◆ **Written request**:
Up to and including the line that contains "MB().tube(gp, 0.0012, 5).build('groove', M_SEAM, ct)", write out each line of the material from its first line, exactly.

◆ **Dataset section**:
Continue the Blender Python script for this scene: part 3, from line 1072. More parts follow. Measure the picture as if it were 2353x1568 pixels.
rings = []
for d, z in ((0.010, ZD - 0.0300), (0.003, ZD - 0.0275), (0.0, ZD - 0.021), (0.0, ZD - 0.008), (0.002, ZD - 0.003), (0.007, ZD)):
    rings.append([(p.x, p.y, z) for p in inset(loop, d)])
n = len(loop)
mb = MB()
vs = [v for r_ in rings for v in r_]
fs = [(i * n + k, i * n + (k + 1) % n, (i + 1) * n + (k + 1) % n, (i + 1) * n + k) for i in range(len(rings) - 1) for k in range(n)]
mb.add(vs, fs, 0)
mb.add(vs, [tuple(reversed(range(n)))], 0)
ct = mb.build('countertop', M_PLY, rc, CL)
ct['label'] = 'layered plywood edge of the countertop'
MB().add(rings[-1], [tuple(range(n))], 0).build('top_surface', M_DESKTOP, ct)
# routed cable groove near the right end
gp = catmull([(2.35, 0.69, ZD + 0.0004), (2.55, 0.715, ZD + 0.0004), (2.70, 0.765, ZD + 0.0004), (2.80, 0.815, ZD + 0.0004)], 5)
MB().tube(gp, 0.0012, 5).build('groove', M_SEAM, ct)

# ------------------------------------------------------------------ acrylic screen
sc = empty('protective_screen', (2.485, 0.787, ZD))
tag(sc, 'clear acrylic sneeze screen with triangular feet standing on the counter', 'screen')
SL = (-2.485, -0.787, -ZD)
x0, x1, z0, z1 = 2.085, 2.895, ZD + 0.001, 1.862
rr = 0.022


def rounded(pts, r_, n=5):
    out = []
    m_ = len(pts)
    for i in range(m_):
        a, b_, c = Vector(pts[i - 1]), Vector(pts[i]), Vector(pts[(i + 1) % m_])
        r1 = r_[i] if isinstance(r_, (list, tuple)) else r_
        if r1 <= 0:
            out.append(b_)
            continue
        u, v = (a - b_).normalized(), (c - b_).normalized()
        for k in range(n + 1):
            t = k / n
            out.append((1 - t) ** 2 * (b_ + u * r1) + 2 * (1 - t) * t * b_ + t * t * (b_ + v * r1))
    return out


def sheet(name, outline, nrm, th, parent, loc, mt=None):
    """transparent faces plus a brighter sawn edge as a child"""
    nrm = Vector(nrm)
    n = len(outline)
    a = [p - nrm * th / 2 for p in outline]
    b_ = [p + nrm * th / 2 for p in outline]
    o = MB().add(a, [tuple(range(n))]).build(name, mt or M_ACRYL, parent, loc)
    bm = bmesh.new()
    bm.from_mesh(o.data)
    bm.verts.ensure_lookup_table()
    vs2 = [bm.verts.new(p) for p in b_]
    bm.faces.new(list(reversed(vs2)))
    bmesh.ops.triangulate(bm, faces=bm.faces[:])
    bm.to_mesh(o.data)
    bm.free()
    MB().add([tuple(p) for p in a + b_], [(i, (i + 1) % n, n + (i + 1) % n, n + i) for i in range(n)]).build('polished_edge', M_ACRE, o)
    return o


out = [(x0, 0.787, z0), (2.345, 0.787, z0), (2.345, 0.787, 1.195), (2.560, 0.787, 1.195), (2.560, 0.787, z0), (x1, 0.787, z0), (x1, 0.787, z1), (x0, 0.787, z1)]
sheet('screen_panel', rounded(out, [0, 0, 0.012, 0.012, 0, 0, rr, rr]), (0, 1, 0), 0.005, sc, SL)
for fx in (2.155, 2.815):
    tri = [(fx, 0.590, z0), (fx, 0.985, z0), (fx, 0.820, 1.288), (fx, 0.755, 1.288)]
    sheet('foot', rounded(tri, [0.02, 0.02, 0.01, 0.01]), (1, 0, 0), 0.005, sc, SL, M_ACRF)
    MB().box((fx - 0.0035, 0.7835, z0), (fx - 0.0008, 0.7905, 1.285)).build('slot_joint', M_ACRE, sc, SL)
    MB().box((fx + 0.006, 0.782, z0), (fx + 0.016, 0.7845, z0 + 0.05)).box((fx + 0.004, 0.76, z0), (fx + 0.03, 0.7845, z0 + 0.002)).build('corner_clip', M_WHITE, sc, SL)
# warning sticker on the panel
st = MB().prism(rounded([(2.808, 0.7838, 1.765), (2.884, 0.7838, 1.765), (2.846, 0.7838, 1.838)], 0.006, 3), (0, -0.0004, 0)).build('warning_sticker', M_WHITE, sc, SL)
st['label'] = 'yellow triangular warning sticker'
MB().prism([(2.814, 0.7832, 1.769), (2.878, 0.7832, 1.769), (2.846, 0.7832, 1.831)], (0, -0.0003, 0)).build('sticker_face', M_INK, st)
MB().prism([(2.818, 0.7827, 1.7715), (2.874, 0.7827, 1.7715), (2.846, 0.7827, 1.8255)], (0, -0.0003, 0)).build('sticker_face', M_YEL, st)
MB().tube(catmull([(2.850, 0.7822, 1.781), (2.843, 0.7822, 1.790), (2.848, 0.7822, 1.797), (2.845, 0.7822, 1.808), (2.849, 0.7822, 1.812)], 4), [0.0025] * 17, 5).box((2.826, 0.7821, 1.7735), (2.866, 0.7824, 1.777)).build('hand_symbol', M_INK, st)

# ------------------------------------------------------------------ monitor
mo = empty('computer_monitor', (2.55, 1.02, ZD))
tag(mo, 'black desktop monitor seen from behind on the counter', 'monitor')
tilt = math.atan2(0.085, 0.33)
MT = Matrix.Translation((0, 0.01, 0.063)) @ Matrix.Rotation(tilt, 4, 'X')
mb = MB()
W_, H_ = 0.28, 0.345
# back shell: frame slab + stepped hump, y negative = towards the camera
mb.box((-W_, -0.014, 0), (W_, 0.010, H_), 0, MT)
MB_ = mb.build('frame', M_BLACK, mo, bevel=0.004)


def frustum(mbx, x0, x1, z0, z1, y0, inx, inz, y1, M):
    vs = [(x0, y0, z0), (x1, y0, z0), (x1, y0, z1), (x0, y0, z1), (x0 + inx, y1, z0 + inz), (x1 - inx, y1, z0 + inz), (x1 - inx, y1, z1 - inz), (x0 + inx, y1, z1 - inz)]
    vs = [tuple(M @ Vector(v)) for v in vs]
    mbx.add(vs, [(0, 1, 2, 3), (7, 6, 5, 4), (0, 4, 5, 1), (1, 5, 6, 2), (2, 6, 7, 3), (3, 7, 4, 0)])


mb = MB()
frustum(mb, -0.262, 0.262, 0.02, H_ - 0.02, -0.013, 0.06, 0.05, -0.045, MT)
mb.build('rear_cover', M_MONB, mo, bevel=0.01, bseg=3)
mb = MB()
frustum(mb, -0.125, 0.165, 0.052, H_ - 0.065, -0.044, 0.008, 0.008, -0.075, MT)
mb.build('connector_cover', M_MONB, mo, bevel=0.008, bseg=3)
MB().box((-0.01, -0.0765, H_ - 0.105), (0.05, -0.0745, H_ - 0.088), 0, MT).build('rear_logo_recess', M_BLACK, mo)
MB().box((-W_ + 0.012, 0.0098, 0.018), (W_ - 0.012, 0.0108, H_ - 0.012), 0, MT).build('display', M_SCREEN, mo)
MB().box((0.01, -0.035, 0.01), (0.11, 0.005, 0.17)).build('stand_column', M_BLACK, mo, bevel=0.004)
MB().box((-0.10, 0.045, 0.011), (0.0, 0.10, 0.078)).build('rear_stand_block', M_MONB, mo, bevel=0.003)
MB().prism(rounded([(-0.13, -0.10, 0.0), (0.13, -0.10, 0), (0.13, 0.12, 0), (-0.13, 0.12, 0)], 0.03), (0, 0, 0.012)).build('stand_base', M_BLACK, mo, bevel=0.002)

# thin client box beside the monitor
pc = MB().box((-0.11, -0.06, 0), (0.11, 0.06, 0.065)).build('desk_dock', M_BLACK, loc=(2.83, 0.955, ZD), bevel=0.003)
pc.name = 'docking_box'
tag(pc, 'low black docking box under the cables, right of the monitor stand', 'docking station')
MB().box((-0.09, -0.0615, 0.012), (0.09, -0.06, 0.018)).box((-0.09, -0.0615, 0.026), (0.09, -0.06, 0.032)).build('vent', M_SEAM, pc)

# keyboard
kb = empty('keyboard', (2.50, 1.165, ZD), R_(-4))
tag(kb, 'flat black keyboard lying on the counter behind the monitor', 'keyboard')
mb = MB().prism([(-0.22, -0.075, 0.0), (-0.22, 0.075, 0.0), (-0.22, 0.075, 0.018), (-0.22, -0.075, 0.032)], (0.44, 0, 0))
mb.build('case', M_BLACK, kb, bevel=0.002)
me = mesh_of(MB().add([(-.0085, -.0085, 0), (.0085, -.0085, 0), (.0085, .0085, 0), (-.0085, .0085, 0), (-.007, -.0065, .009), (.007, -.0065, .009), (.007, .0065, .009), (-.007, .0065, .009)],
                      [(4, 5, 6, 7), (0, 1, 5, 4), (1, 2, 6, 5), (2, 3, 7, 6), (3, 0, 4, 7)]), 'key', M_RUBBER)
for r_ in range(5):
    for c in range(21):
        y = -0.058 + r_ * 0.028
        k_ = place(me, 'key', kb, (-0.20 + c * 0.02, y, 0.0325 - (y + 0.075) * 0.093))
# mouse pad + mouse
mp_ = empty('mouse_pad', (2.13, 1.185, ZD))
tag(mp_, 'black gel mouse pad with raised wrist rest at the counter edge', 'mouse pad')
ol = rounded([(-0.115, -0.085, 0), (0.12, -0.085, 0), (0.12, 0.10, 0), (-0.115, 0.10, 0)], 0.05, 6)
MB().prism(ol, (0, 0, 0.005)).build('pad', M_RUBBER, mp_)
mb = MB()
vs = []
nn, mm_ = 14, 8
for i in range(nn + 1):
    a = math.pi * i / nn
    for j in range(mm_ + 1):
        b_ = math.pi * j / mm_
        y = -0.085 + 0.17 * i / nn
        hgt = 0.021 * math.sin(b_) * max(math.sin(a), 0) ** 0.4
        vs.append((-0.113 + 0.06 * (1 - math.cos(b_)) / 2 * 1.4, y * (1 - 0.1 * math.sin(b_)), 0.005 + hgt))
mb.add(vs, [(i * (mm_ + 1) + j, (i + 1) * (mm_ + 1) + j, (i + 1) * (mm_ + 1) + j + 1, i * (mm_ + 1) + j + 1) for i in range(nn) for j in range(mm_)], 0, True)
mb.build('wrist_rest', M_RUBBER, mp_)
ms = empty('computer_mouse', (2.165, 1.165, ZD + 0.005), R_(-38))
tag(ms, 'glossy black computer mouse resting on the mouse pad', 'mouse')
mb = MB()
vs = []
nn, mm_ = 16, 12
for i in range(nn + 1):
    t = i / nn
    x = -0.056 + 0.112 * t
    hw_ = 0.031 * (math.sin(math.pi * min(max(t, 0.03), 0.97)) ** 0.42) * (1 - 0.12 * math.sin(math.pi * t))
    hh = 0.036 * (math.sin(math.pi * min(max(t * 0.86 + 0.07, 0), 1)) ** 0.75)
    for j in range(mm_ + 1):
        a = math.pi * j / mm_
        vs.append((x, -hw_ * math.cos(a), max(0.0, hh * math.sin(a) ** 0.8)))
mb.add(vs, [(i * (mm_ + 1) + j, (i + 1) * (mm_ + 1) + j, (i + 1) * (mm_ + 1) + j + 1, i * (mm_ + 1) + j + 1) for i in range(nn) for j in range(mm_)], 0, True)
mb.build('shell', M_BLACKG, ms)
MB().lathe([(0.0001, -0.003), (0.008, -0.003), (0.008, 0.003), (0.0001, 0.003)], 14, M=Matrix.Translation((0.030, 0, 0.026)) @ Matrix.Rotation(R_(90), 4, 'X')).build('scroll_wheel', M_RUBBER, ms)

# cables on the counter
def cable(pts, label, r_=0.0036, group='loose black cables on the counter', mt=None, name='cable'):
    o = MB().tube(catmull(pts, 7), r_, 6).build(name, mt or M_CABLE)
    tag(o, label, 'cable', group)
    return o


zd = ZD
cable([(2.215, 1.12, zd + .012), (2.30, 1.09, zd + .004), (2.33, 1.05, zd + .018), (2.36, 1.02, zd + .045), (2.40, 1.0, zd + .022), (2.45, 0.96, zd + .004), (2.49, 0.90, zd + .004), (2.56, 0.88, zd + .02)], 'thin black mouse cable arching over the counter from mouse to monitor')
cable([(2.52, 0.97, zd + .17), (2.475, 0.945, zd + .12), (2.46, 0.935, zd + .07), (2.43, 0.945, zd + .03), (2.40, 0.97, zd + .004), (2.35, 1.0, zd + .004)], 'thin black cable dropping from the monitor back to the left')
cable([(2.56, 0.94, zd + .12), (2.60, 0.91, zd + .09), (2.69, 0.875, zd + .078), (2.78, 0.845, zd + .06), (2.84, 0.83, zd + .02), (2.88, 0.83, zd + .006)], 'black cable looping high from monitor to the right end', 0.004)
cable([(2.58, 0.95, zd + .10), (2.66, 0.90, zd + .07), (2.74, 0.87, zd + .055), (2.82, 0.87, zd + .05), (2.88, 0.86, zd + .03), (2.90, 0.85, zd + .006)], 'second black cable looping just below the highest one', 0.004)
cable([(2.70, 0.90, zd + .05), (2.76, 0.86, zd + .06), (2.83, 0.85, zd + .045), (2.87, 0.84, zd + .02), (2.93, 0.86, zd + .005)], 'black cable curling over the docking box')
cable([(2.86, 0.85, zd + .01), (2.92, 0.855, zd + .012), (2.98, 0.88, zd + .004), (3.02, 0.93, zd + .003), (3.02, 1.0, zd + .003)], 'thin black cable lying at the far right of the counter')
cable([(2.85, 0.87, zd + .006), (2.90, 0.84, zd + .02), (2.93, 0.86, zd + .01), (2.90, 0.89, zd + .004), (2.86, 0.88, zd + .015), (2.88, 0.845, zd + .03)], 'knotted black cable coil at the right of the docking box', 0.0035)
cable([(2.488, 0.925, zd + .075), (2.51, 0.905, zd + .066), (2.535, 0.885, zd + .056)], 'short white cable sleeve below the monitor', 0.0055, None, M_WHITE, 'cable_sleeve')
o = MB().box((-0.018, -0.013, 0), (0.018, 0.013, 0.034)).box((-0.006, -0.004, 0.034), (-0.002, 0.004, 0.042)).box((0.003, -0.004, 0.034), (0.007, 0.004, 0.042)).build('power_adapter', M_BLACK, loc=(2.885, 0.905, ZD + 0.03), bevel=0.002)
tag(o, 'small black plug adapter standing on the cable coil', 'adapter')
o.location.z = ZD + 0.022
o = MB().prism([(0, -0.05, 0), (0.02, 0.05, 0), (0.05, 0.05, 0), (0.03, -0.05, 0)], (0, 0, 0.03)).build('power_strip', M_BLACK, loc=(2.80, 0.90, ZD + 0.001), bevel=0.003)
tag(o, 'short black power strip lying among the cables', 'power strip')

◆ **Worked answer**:
Continue the Blender Python script for this scene: part 3, from line 1072. More parts follow. Measure the picture as if it were 2353x1568 pixels.
rings = []
for d, z in ((0.010, ZD - 0.0300), (0.003, ZD - 0.0275), (0.0, ZD - 0.021), (0.0, ZD - 0.008), (0.002, ZD - 0.003), (0.007, ZD)):
    rings.append([(p.x, p.y, z) for p in inset(loop, d)])
n = len(loop)
mb = MB()
vs = [v for r_ in rings for v in r_]
fs = [(i * n + k, i * n + (k + 1) % n, (i + 1) * n + (k + 1) % n, (i + 1) * n + k) for i in range(len(rings) - 1) for k in range(n)]
mb.add(vs, fs, 0)
mb.add(vs, [tuple(reversed(range(n)))], 0)
ct = mb.build('countertop', M_PLY, rc, CL)
ct['label'] = 'layered plywood edge of the countertop'
MB().add(rings[-1], [tuple(range(n))], 0).build('top_surface', M_DESKTOP, ct)
# routed cable groove near the right end
gp = catmull([(2.35, 0.69, ZD + 0.0004), (2.55, 0.715, ZD + 0.0004), (2.70, 0.765, ZD + 0.0004), (2.80, 0.815, ZD + 0.0004)], 5)
MB().tube(gp, 0.0012, 5).build('groove', M_SEAM, ct)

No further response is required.